GES-Work

News

The terminology, “Good Environmental Status”, and “Marine Strategy Framework Directive”, is enough to bring on a short nap or a change of channel. But that would be a serious mistake.

These are the titles of European legislative initiatives that have the potential to affect where you fish, when you fish, what you are allowed to fish for and the gear that you can use.

For some time fishing’s relatively isolated position as a freestanding policy, only loosely linked to other areas of EU policy, has been on notice. This is what is meant when policy makers talk about the integration of the CFP into EU’s broad environmental and marine policies.

It is for these reasons that the NFFO makes space within its work to deal with these less immediate but still critically important issues.

The Federation met recently in London with Cefas scientists and Defra policy officials to discuss how European obligations on member states to achieve Good Environmental Status (GES) would be implemented and to ensure that as fishing and environmental policies are integrated it is done in ways that take into account the realities of commercial fishing.

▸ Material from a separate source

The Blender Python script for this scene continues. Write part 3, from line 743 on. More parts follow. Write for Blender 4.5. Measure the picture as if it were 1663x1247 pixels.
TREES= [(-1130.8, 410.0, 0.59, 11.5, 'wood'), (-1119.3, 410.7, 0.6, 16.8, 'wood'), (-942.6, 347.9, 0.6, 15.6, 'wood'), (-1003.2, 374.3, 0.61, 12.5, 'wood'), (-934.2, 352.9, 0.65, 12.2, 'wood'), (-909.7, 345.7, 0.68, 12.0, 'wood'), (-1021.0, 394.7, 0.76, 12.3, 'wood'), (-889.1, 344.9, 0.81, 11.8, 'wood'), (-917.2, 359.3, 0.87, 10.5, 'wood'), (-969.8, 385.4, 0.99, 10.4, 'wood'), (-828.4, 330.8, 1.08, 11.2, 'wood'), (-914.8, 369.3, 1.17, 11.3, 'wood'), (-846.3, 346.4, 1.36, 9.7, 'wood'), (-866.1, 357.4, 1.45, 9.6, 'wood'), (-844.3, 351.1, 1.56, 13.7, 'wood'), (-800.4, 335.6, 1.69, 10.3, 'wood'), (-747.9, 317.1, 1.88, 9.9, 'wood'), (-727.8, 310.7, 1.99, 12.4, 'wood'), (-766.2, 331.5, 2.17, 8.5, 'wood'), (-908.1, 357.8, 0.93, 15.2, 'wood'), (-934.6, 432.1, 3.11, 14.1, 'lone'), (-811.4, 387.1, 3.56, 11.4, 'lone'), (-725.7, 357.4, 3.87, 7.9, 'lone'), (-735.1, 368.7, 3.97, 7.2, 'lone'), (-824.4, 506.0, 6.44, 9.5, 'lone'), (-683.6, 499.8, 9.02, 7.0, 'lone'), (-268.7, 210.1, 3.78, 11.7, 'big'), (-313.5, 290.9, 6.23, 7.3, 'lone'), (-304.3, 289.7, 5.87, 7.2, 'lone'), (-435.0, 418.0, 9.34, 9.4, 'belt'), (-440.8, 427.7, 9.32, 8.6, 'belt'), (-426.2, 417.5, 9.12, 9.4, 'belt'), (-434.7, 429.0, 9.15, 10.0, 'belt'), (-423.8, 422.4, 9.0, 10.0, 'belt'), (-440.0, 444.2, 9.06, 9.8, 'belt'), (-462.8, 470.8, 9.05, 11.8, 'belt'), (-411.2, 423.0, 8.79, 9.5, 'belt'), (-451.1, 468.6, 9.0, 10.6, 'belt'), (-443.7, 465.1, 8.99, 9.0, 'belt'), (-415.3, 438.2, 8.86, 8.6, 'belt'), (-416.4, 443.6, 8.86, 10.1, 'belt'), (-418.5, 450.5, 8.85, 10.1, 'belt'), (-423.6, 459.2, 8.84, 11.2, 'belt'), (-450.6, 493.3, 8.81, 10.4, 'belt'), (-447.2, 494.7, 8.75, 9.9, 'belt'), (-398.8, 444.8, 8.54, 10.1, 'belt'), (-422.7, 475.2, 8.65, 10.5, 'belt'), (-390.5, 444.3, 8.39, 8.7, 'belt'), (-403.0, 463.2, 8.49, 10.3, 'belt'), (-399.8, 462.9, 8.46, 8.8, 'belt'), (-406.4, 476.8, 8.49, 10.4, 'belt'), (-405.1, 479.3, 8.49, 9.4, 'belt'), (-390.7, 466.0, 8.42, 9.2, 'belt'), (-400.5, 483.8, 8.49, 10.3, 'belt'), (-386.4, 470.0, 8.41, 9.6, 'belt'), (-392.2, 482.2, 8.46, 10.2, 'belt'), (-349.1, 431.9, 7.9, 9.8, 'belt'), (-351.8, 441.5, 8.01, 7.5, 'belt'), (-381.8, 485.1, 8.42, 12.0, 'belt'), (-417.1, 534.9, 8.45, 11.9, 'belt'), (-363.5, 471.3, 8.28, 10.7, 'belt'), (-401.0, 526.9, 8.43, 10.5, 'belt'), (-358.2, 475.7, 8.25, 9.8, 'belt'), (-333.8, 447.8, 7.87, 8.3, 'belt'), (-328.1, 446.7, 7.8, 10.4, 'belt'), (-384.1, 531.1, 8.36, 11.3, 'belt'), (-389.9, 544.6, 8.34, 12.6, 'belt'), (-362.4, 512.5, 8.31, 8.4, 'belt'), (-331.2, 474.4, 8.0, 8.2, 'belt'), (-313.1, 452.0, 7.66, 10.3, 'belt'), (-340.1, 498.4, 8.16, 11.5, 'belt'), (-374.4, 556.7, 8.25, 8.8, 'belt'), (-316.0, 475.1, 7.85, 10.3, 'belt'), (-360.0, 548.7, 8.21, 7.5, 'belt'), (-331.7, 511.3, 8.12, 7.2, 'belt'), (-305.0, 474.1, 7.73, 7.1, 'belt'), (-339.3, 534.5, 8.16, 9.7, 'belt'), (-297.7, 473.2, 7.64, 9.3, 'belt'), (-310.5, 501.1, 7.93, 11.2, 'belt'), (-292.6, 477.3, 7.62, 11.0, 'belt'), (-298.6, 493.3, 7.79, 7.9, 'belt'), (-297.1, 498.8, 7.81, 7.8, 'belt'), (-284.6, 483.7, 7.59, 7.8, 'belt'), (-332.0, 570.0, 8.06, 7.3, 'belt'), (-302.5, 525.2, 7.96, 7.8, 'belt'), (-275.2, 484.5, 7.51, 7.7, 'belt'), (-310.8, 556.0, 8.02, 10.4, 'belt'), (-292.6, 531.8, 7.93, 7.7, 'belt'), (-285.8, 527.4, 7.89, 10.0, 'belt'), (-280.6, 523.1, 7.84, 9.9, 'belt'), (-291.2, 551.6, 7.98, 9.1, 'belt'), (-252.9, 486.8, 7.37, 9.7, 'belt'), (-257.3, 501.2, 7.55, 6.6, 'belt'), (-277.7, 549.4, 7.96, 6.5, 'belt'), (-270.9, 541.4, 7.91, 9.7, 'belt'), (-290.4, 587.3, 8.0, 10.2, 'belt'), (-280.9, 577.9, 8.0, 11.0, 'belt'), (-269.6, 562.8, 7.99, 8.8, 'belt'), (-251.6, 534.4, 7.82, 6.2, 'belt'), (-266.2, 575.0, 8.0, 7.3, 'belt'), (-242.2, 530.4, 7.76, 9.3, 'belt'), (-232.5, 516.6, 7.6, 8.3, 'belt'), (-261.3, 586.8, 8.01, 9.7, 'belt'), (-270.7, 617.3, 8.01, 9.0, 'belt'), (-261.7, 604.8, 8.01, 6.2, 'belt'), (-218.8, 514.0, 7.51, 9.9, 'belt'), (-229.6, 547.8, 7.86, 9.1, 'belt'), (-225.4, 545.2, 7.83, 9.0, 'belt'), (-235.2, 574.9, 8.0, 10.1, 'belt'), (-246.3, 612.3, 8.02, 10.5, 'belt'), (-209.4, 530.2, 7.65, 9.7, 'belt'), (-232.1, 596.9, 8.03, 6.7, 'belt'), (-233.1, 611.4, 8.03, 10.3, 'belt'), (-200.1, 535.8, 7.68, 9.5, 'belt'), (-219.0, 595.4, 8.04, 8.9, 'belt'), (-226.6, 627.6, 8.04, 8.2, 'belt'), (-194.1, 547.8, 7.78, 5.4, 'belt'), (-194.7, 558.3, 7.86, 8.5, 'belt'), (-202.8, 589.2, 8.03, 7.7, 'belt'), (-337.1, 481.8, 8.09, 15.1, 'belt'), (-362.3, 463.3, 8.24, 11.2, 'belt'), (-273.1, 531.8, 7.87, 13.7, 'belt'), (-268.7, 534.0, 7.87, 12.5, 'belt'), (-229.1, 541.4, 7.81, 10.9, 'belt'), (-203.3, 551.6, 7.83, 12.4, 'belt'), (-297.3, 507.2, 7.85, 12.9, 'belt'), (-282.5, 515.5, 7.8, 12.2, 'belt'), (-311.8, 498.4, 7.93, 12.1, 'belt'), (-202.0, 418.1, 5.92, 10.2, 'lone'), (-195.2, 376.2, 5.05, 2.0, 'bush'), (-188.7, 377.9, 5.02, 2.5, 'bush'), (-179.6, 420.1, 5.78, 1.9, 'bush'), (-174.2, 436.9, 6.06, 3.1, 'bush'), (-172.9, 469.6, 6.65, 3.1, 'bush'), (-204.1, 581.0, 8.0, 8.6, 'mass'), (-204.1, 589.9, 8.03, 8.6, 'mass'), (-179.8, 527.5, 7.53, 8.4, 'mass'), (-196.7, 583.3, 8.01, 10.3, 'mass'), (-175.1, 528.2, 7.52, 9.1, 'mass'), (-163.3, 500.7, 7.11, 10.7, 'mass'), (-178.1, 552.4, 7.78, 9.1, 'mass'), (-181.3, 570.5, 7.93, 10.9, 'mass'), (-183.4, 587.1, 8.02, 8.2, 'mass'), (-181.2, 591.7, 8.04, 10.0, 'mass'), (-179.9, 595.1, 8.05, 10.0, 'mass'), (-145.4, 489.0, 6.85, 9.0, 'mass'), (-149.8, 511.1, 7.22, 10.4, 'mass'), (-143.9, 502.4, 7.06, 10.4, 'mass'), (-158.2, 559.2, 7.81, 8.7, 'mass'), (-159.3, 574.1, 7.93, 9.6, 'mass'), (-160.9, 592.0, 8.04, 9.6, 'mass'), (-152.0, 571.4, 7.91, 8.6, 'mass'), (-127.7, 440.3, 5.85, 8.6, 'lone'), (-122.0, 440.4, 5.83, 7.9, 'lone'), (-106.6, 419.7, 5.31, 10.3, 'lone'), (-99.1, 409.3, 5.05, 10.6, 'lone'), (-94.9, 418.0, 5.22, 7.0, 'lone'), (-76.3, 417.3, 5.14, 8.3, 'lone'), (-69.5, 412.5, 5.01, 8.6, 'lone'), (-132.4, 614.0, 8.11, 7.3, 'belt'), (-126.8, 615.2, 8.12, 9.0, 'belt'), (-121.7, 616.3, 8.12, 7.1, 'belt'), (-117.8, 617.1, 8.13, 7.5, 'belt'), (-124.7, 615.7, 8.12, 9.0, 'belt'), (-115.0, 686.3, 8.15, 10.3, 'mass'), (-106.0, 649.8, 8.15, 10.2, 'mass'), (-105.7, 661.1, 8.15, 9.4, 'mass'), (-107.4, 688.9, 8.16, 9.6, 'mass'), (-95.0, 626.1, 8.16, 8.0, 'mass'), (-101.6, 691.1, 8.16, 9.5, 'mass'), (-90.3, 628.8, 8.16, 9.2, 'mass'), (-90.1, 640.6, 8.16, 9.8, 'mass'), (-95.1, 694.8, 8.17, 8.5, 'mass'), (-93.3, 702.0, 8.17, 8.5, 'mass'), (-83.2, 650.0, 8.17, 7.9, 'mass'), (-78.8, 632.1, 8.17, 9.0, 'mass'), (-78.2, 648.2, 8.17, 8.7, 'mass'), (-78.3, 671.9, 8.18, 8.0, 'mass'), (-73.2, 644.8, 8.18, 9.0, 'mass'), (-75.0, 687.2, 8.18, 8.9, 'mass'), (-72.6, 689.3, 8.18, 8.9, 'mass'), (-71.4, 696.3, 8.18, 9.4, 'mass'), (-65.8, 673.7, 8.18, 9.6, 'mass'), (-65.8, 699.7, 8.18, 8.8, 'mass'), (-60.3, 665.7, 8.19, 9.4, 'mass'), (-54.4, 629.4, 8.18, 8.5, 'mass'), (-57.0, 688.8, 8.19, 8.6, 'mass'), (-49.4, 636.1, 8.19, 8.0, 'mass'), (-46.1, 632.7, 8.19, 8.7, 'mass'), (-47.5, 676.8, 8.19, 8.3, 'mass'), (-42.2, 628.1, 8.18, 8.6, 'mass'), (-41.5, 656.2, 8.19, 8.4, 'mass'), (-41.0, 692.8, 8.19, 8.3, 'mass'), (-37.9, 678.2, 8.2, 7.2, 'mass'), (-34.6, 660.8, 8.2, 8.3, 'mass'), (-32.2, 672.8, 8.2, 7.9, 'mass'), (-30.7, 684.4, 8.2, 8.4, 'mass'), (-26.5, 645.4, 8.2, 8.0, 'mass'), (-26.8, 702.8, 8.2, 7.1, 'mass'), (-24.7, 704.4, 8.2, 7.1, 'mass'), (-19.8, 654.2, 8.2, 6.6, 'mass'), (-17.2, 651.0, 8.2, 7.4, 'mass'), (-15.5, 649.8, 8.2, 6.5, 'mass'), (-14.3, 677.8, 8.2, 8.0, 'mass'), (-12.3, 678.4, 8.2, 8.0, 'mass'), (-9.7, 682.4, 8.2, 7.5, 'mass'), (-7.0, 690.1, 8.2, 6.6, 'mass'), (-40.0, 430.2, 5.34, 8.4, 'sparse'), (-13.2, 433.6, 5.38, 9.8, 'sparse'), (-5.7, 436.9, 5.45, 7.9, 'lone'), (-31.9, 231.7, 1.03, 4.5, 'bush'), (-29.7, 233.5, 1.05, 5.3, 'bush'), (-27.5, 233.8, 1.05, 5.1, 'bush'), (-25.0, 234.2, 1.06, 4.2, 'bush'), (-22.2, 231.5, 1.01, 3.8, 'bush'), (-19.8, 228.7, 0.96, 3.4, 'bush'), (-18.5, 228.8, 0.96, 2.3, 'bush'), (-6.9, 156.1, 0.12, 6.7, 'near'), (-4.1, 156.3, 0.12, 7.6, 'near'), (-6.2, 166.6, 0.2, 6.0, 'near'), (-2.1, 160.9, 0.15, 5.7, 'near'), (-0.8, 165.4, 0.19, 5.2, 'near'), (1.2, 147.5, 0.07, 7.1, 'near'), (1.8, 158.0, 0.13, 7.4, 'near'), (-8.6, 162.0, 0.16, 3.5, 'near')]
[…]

The policy aim is to develop a programme that set targets for achieving Good Environmental Status by mid 2012, identifies measures for achieving those targets by 2015, with implementation from the end of 2016. We are at the start of that process and the discussion is focused on the criteria – the units of measurement – that will be used to judge whether Good Environmental Status has been achieved.

This is likely to involve monitoring certain sentinel stocks or species that are deemed to indicate the health of the wider ecosystem. Once the indicators are identified there is a responsibility on the member states to implement remedial measures if there is a problem.

An important point is that the programme of measures for achieving GES must be developed with regard to cost effectiveness and to socio-economic impact. That gives some confidence that the programme will not be hijacked by environmental zealots in the Commission or elsewhere in the chain of command.

Also, unlike the Water Framework Directive, the Marine Strategy Framework Directive is based on the concept of sustainable development, which accepts that human activities have an environmental impact but works to ensure that that impact is within acceptable limits. The evidence base for determining what is “acceptable” in this context is uneven and seriously weak in some places, and the question in any case goes beyond science to value-judgements which must take into account the views broader society – of which the commercial fishing industry is a part.

All this also puts a heavy responsibility on national fishing organisations in the member states – like the NFFO- to make sure that the potential consequences of various options are fully understood by both scientists and policy makers on the one hand and the fishing industry on the other.

Good Environmental Status will be applied in the following areas:

  1. Biodiversity
  2. Non indigenous species
  3. Fisheries
  4. Food webs
  5. Seafloor integrity
  6. Eutrophication
  7. Hydrographical Conditions
  8. Pollution Contaminants
  9. Contaminants in Seafood
  10. Litter
  11. Noise

Some of these have a greater potential to impact on fishing than others and it is clearly hoped that current policy initiatives like achieving maximum sustainable yield and the establishment of a network of marine conservation zones will deliver most if not all of what is required.

That trite but profoundly true phrase, “the devil will be in the detail” is very apt here and will be the reason why this will continue to be an important, if unspectacular, part of the NFFO’s work.